With a market value of $3.3 trillion, Shenzhen's exchange rivals Shanghai's in size and is the world's eighth biggest . While Shanghai is home to many huge state-owned enterprises, Shenzhen's bourse is dominated by small, fast-growing private companies in up-and-coming sectors such as technology and health-care. It often is referred to as China's Nasdaq.

"We believe Shenzhen is the largest untapped market in the world and, not surprisingly, investor knowledge is fairly limited," HSBC's Steven Sun and Bruce Pang said in a recent report.

Foreign ownership of Shenzhen-listed companies is minimal, at less than 1.2 percent. In Hong Kong, a former British colony controlled by China that has a financial system open to international investors, it's 46 percent.

Hong Kong has long been used as an offshore outpost by Beijing, since China's markets are still mostly fenced off from global capital flows. Before the links were launched, foreign access was limited to a quota program for selected fund managers.

Of the 880 stocks listed in Shenzhen that can be traded via the Hong Kong exchange about 200 on the tech-heavy ChiNext board will be open to institutional professional investors at first.

Mainland investors, meanwhile, get access to 417 Hong Kong small cap stocks. That might appeal to mainland investors looking to diversify away from assets denominated in the yuan, now at its weakest in eight years. Hong Kong stocks are priced in the city's own currency, which is pegged to the U.S. dollar.
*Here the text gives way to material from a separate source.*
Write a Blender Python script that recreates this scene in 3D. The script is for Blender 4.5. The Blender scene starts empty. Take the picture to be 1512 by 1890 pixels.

Shenzhen's status as a financial center has risen as China's communist leaders have sought to shift away from reliance on export-oriented manufacturing toward growth based on self-sustaining, more environmentally friendly domestic demand.

"Shenzhen represents the 'new economy,' that's very clear," said Nicole Yuen, head of China equities at Credit Suisse. She noted that about two-thirds of Shenzhen-listed firms are private enterprises while the remaining third are state-owned. On the Shanghai board, it's the reverse, she said.

The market's not for the fainthearted: China's markets are volatile partly because individual, or "retail," investors dominate trading. In developed markets, institutional investors lead.

"With a retail-driven market, of course it's riskier because you think alike with other retail people. It can swing more quickly," leading to a "herd instinct," said Yuen. So, "why would people go to a risky market? Because the reward is better."

The Shenzhen All-Share index has risen 8.3 percent over the past six months but is down about 10 percent for the year. That compares with increases of 6.3 percent and 5 percent respectively for the Nasdaq Composite. Hong Kong's Hang Seng is up 7.3 percent since June and 2.6 percent for the year.

Expanding cross-border trading could help restore confidence in China's markets after a spectacular meltdown last year that was worsened by regulators' attempts to intervene. In June, the global stock benchmark provider MSCI opted not to add mainland Chinese stocks to its widely followed Emerging Markets Index. It said the markets need to be more accessible and closer to international standards.

"Shenzhen Connect may not simply open a floodgate of untouched opportunities as some might expect," said Michael Karbouris, Nasdaq's head of Asia-Pacific business development.

"The market is fairly expensive and already dominated by retail investors that like to speculate, and the combination of low cap stocks and volatility means the investment story is not straightforward. Investors will need to exercise caution."